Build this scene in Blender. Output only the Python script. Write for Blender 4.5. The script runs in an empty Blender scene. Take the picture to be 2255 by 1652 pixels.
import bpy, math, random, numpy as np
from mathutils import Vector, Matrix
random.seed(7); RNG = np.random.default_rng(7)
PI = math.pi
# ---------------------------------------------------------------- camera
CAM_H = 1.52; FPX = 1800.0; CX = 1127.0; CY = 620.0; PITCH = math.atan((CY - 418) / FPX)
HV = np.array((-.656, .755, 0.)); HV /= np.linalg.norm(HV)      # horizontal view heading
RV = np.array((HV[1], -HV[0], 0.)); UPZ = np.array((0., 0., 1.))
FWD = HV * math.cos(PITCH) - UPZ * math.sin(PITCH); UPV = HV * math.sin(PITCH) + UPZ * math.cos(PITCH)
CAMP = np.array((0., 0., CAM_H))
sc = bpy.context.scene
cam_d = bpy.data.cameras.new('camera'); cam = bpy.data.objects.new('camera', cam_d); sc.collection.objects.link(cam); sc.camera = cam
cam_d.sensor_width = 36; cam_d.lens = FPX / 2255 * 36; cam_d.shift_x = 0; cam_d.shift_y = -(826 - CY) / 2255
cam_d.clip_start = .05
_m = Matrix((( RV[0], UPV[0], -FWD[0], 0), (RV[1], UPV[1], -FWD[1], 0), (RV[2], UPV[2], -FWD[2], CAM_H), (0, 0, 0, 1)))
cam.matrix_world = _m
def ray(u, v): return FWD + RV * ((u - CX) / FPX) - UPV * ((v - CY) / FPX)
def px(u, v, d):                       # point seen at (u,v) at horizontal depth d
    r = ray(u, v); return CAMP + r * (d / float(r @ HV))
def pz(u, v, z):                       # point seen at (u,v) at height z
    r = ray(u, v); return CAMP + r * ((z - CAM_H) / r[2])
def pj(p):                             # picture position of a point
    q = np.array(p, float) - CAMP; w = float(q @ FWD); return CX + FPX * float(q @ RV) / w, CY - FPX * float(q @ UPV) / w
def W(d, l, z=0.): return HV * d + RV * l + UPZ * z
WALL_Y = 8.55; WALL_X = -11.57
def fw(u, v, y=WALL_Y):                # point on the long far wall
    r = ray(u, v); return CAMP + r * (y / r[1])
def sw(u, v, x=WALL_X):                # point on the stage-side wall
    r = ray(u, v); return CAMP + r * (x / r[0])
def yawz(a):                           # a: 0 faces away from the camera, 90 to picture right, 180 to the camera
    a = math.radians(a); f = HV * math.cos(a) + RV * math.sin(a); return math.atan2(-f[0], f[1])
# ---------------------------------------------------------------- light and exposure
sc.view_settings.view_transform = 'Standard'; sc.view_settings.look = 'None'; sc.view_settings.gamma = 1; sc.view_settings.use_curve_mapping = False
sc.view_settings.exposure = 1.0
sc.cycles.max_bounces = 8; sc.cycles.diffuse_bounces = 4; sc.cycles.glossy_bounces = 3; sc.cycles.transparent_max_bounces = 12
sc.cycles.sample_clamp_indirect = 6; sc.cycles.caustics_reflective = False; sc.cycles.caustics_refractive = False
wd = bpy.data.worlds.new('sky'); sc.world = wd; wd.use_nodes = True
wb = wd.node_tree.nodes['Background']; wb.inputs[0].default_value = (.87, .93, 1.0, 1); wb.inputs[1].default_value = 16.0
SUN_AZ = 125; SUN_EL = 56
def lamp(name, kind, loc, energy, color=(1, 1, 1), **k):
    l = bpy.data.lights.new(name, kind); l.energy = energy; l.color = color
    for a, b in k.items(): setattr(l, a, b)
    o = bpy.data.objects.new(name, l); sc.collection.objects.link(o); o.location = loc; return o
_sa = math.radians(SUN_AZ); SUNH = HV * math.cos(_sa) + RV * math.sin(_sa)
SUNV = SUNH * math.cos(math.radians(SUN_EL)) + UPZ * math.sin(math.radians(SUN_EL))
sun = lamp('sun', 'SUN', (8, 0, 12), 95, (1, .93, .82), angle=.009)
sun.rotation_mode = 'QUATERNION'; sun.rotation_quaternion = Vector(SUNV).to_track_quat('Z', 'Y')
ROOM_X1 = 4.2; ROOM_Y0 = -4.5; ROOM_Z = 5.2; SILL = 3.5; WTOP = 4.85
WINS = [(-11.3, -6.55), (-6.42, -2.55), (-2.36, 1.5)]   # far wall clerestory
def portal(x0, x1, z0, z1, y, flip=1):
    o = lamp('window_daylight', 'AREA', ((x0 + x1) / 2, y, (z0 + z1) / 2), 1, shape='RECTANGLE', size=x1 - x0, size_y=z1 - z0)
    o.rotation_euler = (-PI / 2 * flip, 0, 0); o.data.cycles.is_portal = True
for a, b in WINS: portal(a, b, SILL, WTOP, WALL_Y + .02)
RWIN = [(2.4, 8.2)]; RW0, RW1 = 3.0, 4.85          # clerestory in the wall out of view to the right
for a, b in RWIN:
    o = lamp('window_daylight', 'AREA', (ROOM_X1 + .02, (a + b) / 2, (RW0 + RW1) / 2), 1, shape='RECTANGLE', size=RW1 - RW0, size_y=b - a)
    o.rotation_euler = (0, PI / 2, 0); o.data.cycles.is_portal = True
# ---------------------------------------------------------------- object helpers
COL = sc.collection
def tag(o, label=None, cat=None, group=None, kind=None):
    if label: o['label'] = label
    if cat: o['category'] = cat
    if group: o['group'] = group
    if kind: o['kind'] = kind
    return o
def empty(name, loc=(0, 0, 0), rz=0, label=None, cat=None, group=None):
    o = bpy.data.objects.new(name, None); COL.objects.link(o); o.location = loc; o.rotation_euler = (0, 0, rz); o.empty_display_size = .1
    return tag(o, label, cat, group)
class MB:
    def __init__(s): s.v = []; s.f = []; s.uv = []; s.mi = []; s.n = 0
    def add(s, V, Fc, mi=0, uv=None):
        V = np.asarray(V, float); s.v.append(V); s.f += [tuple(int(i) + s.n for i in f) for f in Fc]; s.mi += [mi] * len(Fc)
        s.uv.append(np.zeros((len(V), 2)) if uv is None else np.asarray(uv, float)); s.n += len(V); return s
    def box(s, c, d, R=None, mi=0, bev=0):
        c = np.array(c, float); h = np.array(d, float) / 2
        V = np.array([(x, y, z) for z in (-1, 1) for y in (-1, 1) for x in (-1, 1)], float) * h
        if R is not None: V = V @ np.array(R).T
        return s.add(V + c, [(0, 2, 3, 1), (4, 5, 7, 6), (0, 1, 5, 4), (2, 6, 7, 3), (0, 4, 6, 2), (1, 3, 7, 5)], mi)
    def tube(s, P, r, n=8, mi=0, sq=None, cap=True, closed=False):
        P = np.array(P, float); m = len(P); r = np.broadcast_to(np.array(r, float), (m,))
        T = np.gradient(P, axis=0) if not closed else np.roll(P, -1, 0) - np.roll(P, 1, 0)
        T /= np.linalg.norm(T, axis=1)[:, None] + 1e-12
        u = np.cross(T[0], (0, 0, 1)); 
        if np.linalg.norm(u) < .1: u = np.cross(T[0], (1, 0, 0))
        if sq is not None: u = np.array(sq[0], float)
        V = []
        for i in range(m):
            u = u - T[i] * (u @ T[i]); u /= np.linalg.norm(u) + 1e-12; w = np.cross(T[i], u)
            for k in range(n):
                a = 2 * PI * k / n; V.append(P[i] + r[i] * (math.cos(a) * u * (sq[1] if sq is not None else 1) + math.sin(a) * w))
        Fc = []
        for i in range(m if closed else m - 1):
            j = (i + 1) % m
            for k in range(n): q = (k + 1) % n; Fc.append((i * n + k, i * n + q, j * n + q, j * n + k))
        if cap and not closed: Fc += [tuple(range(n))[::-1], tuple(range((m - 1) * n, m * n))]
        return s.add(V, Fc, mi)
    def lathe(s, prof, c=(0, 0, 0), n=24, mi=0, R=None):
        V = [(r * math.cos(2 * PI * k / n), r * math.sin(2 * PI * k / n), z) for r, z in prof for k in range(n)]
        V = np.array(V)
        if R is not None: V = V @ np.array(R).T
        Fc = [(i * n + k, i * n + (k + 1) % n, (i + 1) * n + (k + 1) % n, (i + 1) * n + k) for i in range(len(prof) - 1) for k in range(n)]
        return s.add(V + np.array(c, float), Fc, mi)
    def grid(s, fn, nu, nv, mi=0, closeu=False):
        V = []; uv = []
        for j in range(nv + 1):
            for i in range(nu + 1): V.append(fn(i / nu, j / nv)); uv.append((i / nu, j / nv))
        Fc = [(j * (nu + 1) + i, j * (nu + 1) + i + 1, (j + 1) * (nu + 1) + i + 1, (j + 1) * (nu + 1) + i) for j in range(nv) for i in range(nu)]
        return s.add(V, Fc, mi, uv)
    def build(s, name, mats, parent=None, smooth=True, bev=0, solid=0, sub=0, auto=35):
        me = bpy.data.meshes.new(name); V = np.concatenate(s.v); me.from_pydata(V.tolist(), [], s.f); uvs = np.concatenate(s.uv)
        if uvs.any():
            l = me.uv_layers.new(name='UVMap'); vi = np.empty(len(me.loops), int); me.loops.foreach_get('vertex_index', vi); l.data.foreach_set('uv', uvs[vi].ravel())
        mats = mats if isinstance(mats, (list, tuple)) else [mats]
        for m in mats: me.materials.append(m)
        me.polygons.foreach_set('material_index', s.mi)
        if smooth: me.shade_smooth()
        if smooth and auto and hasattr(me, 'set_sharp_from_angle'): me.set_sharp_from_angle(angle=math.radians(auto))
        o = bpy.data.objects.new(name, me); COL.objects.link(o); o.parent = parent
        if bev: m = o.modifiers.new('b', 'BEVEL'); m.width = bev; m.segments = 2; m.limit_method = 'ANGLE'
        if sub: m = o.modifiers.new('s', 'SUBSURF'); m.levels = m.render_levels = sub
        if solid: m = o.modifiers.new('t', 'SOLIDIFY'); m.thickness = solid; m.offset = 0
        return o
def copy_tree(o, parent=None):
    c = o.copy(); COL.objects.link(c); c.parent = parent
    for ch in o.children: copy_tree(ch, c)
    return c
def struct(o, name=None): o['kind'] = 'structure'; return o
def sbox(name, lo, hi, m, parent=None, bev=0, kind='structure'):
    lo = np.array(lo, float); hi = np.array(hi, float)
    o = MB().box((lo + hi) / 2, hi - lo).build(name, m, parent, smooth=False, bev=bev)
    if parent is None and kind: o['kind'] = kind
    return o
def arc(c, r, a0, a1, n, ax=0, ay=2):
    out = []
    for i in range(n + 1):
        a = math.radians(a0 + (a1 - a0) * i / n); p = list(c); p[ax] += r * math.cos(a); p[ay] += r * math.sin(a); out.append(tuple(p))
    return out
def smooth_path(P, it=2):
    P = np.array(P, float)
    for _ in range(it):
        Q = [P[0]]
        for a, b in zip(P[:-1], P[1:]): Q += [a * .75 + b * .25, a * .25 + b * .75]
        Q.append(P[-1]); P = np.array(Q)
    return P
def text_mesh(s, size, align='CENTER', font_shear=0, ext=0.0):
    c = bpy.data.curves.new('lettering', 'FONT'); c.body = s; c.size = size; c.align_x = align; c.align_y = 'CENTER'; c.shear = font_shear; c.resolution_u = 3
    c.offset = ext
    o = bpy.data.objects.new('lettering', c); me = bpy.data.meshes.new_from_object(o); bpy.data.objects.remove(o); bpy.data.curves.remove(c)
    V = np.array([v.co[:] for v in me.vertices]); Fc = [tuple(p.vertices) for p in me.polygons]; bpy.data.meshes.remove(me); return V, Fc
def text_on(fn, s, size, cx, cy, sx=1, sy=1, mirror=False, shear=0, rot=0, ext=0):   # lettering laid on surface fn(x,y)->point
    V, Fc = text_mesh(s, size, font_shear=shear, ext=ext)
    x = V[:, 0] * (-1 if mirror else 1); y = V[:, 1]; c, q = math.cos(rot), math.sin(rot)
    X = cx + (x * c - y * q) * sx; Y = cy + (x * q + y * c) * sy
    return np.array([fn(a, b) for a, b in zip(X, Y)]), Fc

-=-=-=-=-

■ The task ■
Select and copy each line from the data that includes the word "scene".

■ Full response ■
Build this scene in Blender. Output only the Python script. Write for Blender 4.5. The script runs in an empty Blender scene. Take the picture to be 2255 by 1652 pixels.
sc = bpy.context.scene